I still remember the first time I encountered the Resident Evil series of videogames. It wasn’t until Resident Evil 2, and it was on my Sony Playstation, both of which still sit in my living room beckoning me for an encounter with the undead. My family’s appreciation of this series continues to the present day with my teenage son currently enjoying Resident Evil 5.
But it was an article by Jeff Jenson in the March 27, 2009 edition of my wife’s Entertainment Weekly on the current edition of the game that got me thinking about two facets of zombies, one common to all expressions of zombie apocalypse, and the other unique to RE5.
Jenson states at the outset that he does not find the threat of zombies scary (which I doubt), but in his view zombie horror offers “a single, disturbing thrill – guilt-free homicide. Because, after all, zombies may look like humans, but they technically aren’t humans. So watching their heads get blown off with a shotgun? It’s all good!”
Popular and academic analysis of zombies in popular culture indicates that they function in a variety of ways in horror, such as Romero’s exploration of racism and consumerism, but Jensen raises an interesting and disturbing facet of zombies that may also contribute to our enjoyment of them. Is it possible that these semi-human, or now undead and perhaps less-than-human creatures provide a safe place for us to engage in homicide and mayhem without the guilt that goes with pursuing such acts in the real world?

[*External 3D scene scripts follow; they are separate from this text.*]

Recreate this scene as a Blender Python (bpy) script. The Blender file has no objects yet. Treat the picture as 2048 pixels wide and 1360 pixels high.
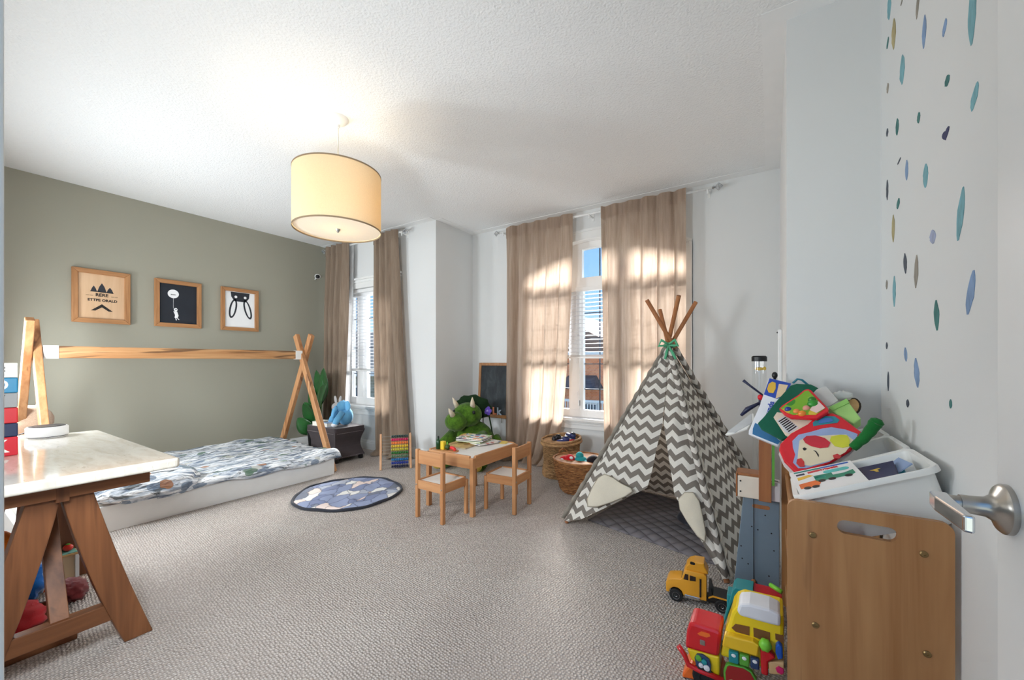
import bpy, bmesh, math, random
from mathutils import Vector, Matrix, Euler

random.seed(7)
SC = bpy.context.scene
COL = SC.collection
PI = math.pi

# ------------------------------------------------------------------ camera
CAM_H = 1.157
YAW = math.radians(33.0)
cd = bpy.data.cameras.new('camera')
cam = bpy.data.objects.new('camera', cd)
COL.objects.link(cam)
cam.location = (0, 0, CAM_H)
cam.rotation_euler = (PI / 2, 0, YAW)
cd.sensor_fit = 'HORIZONTAL'
cd.sensor_width = 36.0
cd.lens = 799.0 / 2048.0 * 36.0
cd.shift_y = 42.0 / 2048.0
cd.clip_start = 0.02
cd.clip_end = 300
SC.camera = cam

# ------------------------------------------------------------------ world, sun, exposure
world = bpy.data.worlds.new('sky')
SC.world = world
world.use_nodes = True
wn = world.node_tree.nodes
wl = world.node_tree.links
wn.clear()
w_out = wn.new('ShaderNodeOutputWorld')
w_bg = wn.new('ShaderNodeBackground')
w_ramp = wn.new('ShaderNodeValToRGB')
w_sep = wn.new('ShaderNodeSeparateXYZ')
w_tc = wn.new('ShaderNodeTexCoord')
wl.new(w_tc.outputs['Generated'], w_sep.inputs[0])
wl.new(w_sep.outputs['Z'], w_ramp.inputs[0])
wl.new(w_ramp.outputs[0], w_bg.inputs[0])
wl.new(w_bg.outputs[0], w_out.inputs[0])
SKY_STRENGTH = 0.43
w_bg.inputs[1].default_value = SKY_STRENGTH
e = w_ramp.color_ramp.elements
e[0].position = 0.0
e[0].color = (0.62, 0.74, 0.84, 1)
e[1].position = 0.75
e[1].color = (0.10, 0.26, 0.60, 1)
m_ = e.new(0.14)
m_.color = (0.28, 0.50, 0.78, 1)

def light(name, kind, loc, energy, color=(1, 1, 1), rot=(0, 0, 0), **kw):
    d = bpy.data.lights.new(name, kind)
    d.energy = energy
    d.color = color
    for k, v in kw.items():
        setattr(d, k, v)
    o = bpy.data.objects.new(name, d)
    o.location = loc
    o.rotation_euler = rot
    COL.objects.link(o)
    return o

# late-morning sun outside the window wall, seen through the linen curtains
sun_dir = Vector((0.38, -0.80, -0.42)).normalized()
so = light('sun', 'SUN', (0, 12, 9), 6.0, (1.0, 0.95, 0.89), angle=math.radians(24))
so.rotation_euler = sun_dir.to_track_quat('-Z', 'Y').to_euler()

# three added fill lights to brighten the room, out of view behind the camera
for lx, ly, lz, en, aim in ((-1.35, .10, 1.25, 10, (-.50, .92, -.05)), (-3.75, .10, 1.25, 10, (.1, 1, -.08)), (-4.75, .12, 1.15, 9, (.50, .88, -.05))):
    light('fill_light', 'AREA', (lx, ly, lz), en, (0.87, 0.945, 1.0), Vector(aim).to_track_quat('-Z', 'Z').to_euler(), shape='DISK', size=.42)

vs = SC.view_settings
vs.view_transform = 'Standard'
vs.look = 'None'
vs.exposure = 1.84
vs.gamma = 1.0
vs.use_curve_mapping = False
SC.cycles.max_bounces = 7
SC.cycles.diffuse_bounces = 5
SC.cycles.transmission_bounces = 5
SC.cycles.transparent_max_bounces = 10
SC.cycles.glossy_bounces = 3
SC.cycles.use_adaptive_sampling = True
SC.cycles.adaptive_threshold = 0.05
SC.cycles.adaptive_min_samples = 16
SC.cycles.sample_clamp_indirect = 6.0
SC.cycles.caustics_reflective = False
SC.cycles.caustics_refractive = False
SC.cycles.use_denoising = True

# ------------------------------------------------------------------ mesh builder
def V(*a):
    return Vector(a)

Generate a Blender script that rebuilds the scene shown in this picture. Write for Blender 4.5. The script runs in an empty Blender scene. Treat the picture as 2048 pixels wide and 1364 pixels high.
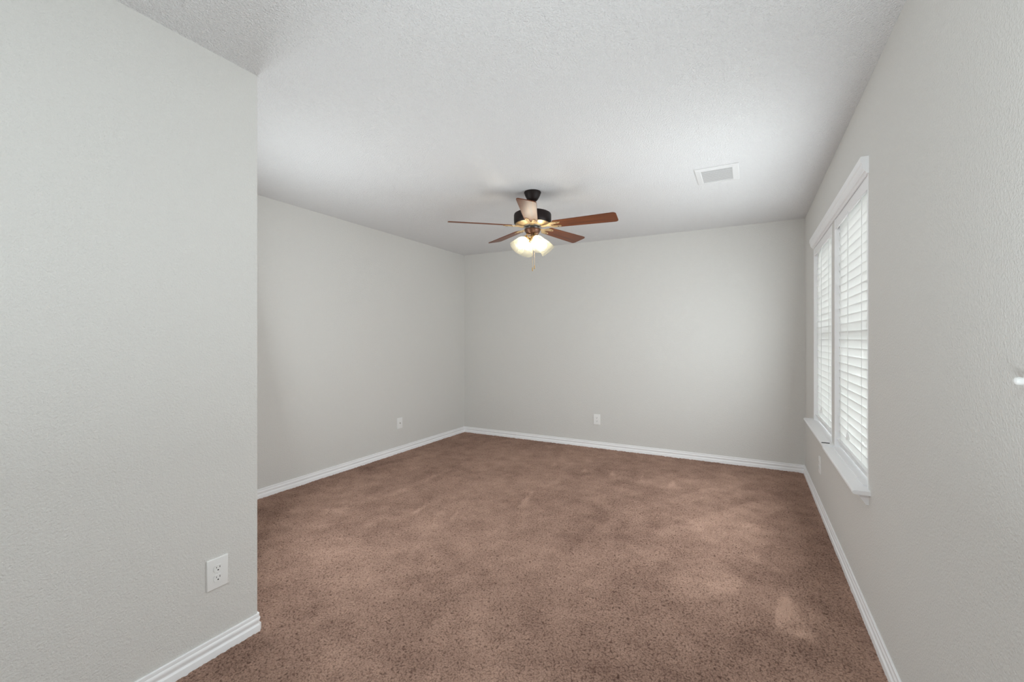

Jensen also raises a second point about zombies which is peculiar to RE5. The story takes place in a fictitious region in Africa where the Black Hawk Down film was an inspiration. Jensen states in this regard, “while that point of reference accentuates the impressively rendered Third World squalor, it makes for uncomfortable moral ambiguity…for a few minutes, at least. I found myself asking: Is it okay to enjoy killing mobs of impoverished Africans?” Then, bringing the previous issue together with the concern over the games location Jensen concludes: “Then I remembered they were only zombies, and proceeded to slaughter with impunity.”
Does Jensen raise an additional point of significance with the story location for RE5? It wouldn’t be the first time that varous forms of entertainment in America have used such locations and their inhabitants as foils for our subconscious explorations of racism. King Kong is a primary example of this, but other films have followed suit.
I don’t want the reader to misunderstand me here. I am not the type that wrings my hands over the dangers videogames pose to our youth, and I think we need to be careful in making connections between various forms of entertainment in popular culture and how it may or may not reflect conditions related to our social and cultural contexts. But Jensen raises issues that might give us pause as we engage in deeper reflection on zombies in videogames, and why so many of us love them. Zombies in film have been probed deeply by scholars, but their expression in videogames still awaits closer analysis. Perhaps raising these questions here can contribute to the beginnings to such exploration.
In this case, zombie apocalypse games could be easily lumped in with military shooters… rifle shots to the head is alright when they’re only zombies and Nazis, right?
I would suspect that it’s part of a broader phenomenon of violence as entertainment that can only be enjoyed by a society that does not experience that exact sort of violence first hand. Military shooters aren’t a lot of fun when you’ve actually been through a war (though, man, do they ever want to use it to recruit… I did a double take when I saw the OFFICIAL US Army shooter in the arcade… NOW I’m convinced of the link between video games and violence). “Faces of Death” videos aren’t very entertaining when you have had loved ones die in horrible ways.
Even then, American society seems to have a weird thing where everyone is so confident in the Dream that even if they actually do live in squallor and violence, they are entertained by fictionalized versions of it. They can even be mobilized by how glamourous is can be made to look.
I always find it interesting to contrast these things against the experience of my dad, who was a German civilian in WWII. Needless to say, he doesn’t have a lot of use for any glamourization of violence that doesn’t involve John Wayne. Waitasecond…
I suppose zombie games and first person shooters that take out Nazis, aliens, and other “monsters”, as well as war games, are somewhat understandable. The contemporary “gangster” games where players are encouraged to shoot other criminals as well as civilians and police officers are more troubling and difficult to justify.
Thanks for your always thoughtful comments.
True about the gangster games… and I say that as someone who has derived hours of enjoyment from rolling down the sidewalk while blaring Flock of Seagulls from the car stereo in Grand Theft Auto: Vice City.
Now, for me, the wanton violence isn’t much different than the genocide in Dr. Mario. However, I suspect that GTA’s problem is that it makes the whole process transparent. “I’m only shooting badguys” is the same kind of figleaf of justification that, say, Pirates of the Caribbean the Ride had with its “moral lesson” which purges the conscience that revelled in what was a loathesome criminal act.
Yet that same figleaf is employed by our whole society in the broad sense anyways. We generally do think its alright so long as you only shoot the designated bad guys.